Stated exercise:
Reproduce verbatim only the lines from the one containing "for x0, x1 in zip(rx, rx[1:]): m.box(x0" through the last line below, both included.
-- begin Given material --
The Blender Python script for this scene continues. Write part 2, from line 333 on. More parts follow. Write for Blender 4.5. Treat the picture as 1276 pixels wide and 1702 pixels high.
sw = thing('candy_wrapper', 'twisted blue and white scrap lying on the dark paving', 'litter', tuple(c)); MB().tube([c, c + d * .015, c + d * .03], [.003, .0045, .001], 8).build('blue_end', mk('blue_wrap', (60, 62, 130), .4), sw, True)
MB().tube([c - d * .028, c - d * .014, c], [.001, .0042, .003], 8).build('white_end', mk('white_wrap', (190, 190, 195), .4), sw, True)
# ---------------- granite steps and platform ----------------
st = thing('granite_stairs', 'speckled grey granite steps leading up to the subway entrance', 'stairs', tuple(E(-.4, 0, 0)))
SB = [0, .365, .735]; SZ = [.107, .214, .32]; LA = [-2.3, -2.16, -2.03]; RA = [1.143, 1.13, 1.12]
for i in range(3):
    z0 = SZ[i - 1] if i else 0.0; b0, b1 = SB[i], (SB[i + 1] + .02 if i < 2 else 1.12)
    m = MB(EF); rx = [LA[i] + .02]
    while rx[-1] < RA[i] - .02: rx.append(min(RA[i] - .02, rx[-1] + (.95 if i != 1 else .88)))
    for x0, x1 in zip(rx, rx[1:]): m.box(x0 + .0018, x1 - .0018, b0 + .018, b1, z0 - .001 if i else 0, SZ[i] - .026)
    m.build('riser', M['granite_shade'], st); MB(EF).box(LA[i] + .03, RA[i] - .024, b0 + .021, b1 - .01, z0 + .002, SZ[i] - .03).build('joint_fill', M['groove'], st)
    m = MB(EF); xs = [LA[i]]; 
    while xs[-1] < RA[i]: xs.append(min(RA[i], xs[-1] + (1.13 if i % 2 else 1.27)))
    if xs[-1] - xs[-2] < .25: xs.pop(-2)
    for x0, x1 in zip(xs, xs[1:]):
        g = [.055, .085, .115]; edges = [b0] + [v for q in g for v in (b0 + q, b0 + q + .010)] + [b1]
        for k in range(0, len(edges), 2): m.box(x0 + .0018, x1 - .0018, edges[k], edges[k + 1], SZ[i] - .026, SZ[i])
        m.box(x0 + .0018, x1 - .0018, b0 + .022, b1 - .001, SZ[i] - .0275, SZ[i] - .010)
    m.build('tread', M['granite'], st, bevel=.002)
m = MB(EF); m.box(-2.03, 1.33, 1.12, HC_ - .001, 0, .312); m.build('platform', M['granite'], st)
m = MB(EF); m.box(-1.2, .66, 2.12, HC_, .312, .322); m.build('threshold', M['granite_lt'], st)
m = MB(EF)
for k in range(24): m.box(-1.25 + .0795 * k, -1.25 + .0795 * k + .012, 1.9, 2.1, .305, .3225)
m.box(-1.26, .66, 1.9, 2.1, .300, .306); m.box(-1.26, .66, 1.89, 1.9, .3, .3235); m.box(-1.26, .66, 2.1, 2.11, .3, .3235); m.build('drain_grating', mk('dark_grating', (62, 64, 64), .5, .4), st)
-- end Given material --
Response to the exercise:
    for x0, x1 in zip(rx, rx[1:]): m.box(x0 + .0018, x1 - .0018, b0 + .018, b1, z0 - .001 if i else 0, SZ[i] - .026)
    m.build('riser', M['granite_shade'], st); MB(EF).box(LA[i] + .03, RA[i] - .024, b0 + .021, b1 - .01, z0 + .002, SZ[i] - .03).build('joint_fill', M['groove'], st)
    m = MB(EF); xs = [LA[i]]; 
    while xs[-1] < RA[i]: xs.append(min(RA[i], xs[-1] + (1.13 if i % 2 else 1.27)))
    if xs[-1] - xs[-2] < .25: xs.pop(-2)
    for x0, x1 in zip(xs, xs[1:]):
        g = [.055, .085, .115]; edges = [b0] + [v for q in g for v in (b0 + q, b0 + q + .010)] + [b1]
        for k in range(0, len(edges), 2): m.box(x0 + .0018, x1 - .0018, edges[k], edges[k + 1], SZ[i] - .026, SZ[i])
        m.box(x0 + .0018, x1 - .0018, b0 + .022, b1 - .001, SZ[i] - .0275, SZ[i] - .010)
    m.build('tread', M['granite'], st, bevel=.002)
m = MB(EF); m.box(-2.03, 1.33, 1.12, HC_ - .001, 0, .312); m.build('platform', M['granite'], st)
m = MB(EF); m.box(-1.2, .66, 2.12, HC_, .312, .322); m.build('threshold', M['granite_lt'], st)
m = MB(EF)
for k in range(24): m.box(-1.25 + .0795 * k, -1.25 + .0795 * k + .012, 1.9, 2.1, .305, .3225)
m.box(-1.26, .66, 1.9, 2.1, .300, .306); m.box(-1.26, .66, 1.89, 1.9, .3, .3235); m.box(-1.26, .66, 2.1, 2.11, .3, .3235); m.build('drain_grating', mk('dark_grating', (62, 64, 64), .5, .4), st)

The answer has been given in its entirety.